目標:僕らが再び気づけるまで(間接的翻訳:要約)

既存訳では「僕らが再び偉大な存在になるまで」と訳されているが、“great“を単に“偉大“と訳してしまうと、意味が通じにくいので、「偉大」とは実際どのような状態のことを言うのか、を考察し、取り入れた。上記にも示したように、この曲にはcatacombs、witch hunts、また聖書と繋がりがある可能性が存在する。これらの情報より、「中世」に焦点が当てられているのではないかと推測した。さらに、中世、「偉大」とされる人物は、発明家であったり思想家であったり哲学者であったり作家であったり、何かに”気づくことができ、社会を変えることの出来た人物“であるはずだ。よって、Greatはそれらのニュアンスを含み、現代の私たちをそれらに比喩して表しているのではないか。

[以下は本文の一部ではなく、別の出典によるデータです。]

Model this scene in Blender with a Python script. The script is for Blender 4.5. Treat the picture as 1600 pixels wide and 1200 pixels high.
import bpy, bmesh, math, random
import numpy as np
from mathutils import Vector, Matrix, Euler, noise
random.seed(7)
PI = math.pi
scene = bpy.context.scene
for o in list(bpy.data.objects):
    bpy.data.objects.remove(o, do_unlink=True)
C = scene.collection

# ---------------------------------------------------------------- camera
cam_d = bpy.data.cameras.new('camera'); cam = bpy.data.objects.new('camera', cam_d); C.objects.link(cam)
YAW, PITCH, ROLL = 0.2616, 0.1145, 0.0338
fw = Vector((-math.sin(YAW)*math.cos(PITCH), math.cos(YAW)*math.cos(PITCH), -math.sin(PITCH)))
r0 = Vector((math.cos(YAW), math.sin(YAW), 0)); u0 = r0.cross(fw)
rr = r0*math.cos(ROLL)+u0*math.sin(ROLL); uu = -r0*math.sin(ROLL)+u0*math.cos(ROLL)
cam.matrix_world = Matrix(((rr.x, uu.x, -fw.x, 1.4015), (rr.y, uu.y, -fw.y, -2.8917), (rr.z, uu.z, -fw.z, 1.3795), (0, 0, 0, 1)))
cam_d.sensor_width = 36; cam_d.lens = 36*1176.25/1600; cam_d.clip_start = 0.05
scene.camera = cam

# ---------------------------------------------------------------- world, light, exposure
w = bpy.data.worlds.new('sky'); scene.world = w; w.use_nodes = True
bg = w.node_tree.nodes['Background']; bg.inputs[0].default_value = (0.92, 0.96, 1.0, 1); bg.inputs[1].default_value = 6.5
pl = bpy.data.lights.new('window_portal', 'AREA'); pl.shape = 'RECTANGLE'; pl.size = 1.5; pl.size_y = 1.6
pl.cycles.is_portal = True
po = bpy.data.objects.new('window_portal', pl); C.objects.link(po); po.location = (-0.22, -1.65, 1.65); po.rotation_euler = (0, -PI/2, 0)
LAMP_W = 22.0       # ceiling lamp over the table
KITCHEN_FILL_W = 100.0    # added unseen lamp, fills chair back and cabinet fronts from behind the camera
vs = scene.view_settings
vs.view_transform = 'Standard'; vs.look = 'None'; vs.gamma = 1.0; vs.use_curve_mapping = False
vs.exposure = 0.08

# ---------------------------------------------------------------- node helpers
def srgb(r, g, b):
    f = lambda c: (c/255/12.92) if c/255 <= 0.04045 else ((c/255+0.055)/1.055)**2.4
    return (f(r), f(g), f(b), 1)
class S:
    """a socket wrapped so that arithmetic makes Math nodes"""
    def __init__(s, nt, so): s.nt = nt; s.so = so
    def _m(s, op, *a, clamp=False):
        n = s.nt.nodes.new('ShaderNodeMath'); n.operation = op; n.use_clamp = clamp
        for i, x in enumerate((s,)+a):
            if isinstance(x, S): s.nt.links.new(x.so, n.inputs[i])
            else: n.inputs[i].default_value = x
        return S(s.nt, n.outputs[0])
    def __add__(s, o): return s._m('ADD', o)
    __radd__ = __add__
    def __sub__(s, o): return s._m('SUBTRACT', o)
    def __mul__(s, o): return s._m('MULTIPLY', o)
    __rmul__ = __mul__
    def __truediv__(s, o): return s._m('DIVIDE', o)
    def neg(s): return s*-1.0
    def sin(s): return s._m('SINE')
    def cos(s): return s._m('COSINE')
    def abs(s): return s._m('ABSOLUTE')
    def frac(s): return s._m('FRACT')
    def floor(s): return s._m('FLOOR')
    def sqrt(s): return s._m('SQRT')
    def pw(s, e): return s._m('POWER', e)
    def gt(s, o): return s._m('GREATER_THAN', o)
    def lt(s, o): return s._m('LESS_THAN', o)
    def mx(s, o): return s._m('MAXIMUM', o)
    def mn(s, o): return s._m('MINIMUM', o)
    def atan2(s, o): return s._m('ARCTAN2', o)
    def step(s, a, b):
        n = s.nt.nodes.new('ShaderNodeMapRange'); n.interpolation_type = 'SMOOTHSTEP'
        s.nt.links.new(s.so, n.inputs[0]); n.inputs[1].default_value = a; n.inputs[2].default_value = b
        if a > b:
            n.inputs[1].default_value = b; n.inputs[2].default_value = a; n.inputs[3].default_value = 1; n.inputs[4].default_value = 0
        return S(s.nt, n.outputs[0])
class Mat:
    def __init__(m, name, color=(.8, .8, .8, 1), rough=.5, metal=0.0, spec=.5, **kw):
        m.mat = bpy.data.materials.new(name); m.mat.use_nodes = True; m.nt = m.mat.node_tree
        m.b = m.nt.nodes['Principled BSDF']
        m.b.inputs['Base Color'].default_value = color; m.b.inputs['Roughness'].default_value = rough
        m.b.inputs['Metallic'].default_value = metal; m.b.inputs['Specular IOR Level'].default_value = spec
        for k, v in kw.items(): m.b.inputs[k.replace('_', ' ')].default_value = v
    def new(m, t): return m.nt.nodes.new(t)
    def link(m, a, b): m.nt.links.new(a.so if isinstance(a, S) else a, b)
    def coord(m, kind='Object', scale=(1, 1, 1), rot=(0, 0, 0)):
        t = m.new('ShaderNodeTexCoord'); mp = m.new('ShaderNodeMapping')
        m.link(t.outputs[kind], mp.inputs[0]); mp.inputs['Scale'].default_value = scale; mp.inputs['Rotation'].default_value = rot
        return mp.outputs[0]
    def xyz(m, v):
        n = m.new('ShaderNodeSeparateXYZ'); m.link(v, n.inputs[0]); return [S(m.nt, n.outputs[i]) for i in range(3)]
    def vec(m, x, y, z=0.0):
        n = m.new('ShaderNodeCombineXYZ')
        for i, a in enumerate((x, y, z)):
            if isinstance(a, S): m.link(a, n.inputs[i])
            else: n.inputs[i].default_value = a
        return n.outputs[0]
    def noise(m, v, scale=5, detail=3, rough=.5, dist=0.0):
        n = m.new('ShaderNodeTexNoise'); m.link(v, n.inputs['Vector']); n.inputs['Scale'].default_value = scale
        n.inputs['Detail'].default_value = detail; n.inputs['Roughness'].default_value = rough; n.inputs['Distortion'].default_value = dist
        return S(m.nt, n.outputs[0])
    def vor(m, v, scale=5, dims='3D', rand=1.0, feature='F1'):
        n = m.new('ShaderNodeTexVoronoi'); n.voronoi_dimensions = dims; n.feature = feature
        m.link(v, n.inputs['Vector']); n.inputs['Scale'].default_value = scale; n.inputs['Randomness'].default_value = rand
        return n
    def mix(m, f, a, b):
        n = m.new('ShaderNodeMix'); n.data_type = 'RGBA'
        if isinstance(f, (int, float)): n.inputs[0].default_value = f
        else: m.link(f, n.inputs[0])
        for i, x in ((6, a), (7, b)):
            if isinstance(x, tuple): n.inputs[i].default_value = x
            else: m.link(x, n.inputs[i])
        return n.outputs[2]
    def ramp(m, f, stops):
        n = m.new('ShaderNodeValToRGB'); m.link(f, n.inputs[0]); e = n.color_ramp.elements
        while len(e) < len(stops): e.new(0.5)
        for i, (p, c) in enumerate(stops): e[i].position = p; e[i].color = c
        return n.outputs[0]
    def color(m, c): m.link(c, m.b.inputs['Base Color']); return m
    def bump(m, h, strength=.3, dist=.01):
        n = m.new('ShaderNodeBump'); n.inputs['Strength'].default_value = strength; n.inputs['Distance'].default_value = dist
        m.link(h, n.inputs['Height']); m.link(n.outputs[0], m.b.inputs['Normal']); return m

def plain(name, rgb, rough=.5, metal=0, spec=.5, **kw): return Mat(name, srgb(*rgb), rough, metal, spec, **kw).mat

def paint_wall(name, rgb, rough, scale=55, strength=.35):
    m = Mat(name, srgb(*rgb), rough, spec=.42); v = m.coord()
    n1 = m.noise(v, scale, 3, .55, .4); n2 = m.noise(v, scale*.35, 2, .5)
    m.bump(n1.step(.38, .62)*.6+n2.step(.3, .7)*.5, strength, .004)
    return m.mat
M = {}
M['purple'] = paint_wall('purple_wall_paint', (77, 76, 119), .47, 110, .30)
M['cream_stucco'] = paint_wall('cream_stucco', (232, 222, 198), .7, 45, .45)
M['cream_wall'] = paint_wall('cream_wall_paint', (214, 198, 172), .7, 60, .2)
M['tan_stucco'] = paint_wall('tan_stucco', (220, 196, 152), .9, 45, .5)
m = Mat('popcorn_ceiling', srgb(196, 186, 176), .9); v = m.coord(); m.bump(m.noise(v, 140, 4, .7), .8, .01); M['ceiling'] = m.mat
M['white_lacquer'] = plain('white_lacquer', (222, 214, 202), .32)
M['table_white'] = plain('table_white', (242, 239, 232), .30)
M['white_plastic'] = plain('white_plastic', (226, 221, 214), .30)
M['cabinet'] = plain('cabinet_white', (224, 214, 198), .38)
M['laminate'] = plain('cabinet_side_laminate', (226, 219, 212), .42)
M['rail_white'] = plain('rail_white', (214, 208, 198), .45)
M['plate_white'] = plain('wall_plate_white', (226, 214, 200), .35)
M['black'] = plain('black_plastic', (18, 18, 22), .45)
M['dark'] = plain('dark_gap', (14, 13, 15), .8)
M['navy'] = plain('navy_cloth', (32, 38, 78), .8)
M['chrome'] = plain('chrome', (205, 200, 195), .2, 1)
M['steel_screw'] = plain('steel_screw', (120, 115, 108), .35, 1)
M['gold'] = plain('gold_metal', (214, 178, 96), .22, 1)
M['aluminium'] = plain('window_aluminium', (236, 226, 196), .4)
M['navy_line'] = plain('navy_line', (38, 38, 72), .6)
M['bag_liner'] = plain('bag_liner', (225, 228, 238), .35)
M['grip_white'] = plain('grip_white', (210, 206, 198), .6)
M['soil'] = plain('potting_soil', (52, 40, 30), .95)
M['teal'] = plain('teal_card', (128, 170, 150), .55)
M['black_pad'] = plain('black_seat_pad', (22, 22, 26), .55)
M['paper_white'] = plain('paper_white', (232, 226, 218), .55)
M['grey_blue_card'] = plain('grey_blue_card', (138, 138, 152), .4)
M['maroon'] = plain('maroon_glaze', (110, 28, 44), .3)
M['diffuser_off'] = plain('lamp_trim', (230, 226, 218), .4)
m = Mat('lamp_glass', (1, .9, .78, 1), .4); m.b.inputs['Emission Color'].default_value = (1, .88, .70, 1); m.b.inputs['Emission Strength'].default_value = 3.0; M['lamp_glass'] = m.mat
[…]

そう考えたので、こういった訳にした。


起点:Witch hunts cull the forever young

目標:生け贄は己の命を潤わせる(間接的翻訳:要約)

Witch huntsとは、“魔術を使ったと疑われる者に制裁を加えること”で、主な原因は無知による社会不安から発生した集団ヒステリー現象であったと考えられている(引用:Wikipedia)。私は、これに関して、今も昔も人間には共通する特性があると思うのだ。それは、“いけないと思うのにも関わらず、自分が被害に遭うのを恐れ、加害者側に回ってしまう”特性である。例えば魔女狩りで言えば他人の命が犠牲になり、自分の命は助かる。我々人間が犠牲者の命が終わる様を傍観している際に無意識ながらに感じてしまう感情は“自分じゃなくて良かった”だと思うのだ。つまり、何かの犠牲を出すことで、自分の生を明確に実感できる、ということだ。このニュアンスを翻訳に取り入れた。

 

◆最後に、総合的に自分の翻訳の目標の達成度を述べたいと思う。私の定めた翻訳の目標は、「歌詞の意味の核は捉えつつ、インパクトのある表現を用い、聴者の印象に残る訳にする」だった。実際、意味の核は捉えられており、聴者にインパクトを与える翻訳ができたと思う。また、間接的翻訳という方略を用い、イメージしにくい単語を、意味を押さえて拡大させ、説明・要約を行い、伝わりやすい訳に出来たと思う。課題があるとすれば、直訳を避けようとするあまり、少し抽象的な、ニュアンスの変わるような訳をしてしまったところもある点だ(例えば、We’re the hell that we’re running from=向き合わないのはまるで地獄だ、 And the future inhabitants of the wounded world­=そして僕らも傷付いた世界の住人になってしまうんだ)。今後はニュアンスを極力変えないよう、豊かな語彙の取得が必要だと感じた。